There is a verse that becomes clearer the longer you watch conversations about Scripture.
“For the time will come when they will not endure sound doctrine; but after their own lusts shall they heap to themselves teachers, having itching ears.”
Notice what Paul actually said.
He did not say people would stop talking about the Bible.
He said they would stop enduring sound doctrine.
In other words, people will still quote verses. They will still say “the Bible says.” They will still claim to be teaching Scripture. Yet the moment the text confronts their beliefs, they reject it.
Instead of adjusting their beliefs to match the Scripture, they begin searching for teachers who will tell them what they prefer to hear.
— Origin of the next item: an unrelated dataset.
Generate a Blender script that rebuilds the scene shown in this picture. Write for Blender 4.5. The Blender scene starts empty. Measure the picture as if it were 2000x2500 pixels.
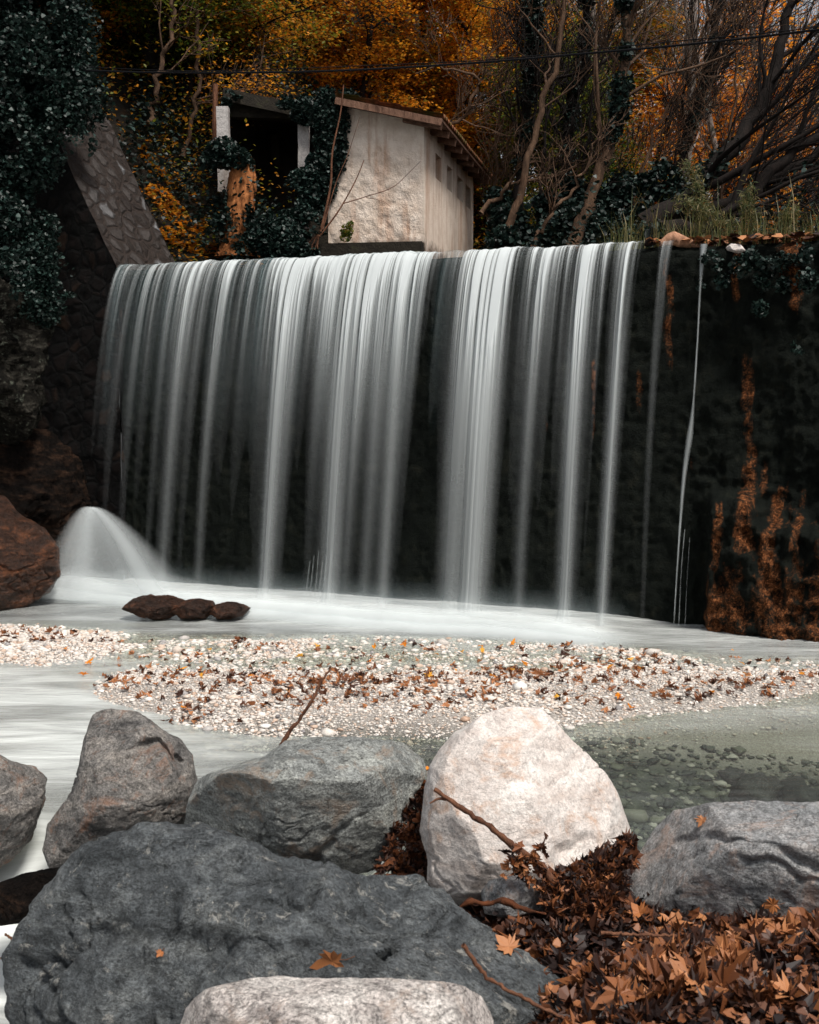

That is what itching ears means.
Truth becomes uncomfortable.
Correction becomes offensive.
Context becomes optional.
So what happens next?
Verses get lifted out of context.
Assumptions get attached to the text.
Doctrines get built around what people want the Bible to say instead of what it actually says.
Then when someone slows the conversation down and asks people to look at the full passage, or asks them to compare Scripture with Scripture, suddenly that person becomes the problem.
Paul warned this would happen.
Not outside discussions about God.
Inside them.
That is why Scripture repeatedly tells believers to examine what they hear.
“They received the word with all readiness of mind, and searched the scriptures daily, whether those things were so.”
The Bereans did not reject teaching.
They verified it.
They listened carefully, then they went to the Scriptures themselves to see if what was being taught actually matched the text.
Truth can withstand examination.
False doctrine cannot. False doctrine survives by avoiding context, ignoring passages that challenge it, and repeating conclusions that the text itself never actually says.
Eventually every believer has to answer a simple question.
Are we willing to let Scripture speak for itself?
Or are we only willing to accept interpretations that agree with what we already believe?
Because Paul warned us that a time would come when many people would no longer endure sound doctrine.
If we are honest, we are watching that happen right in front of us.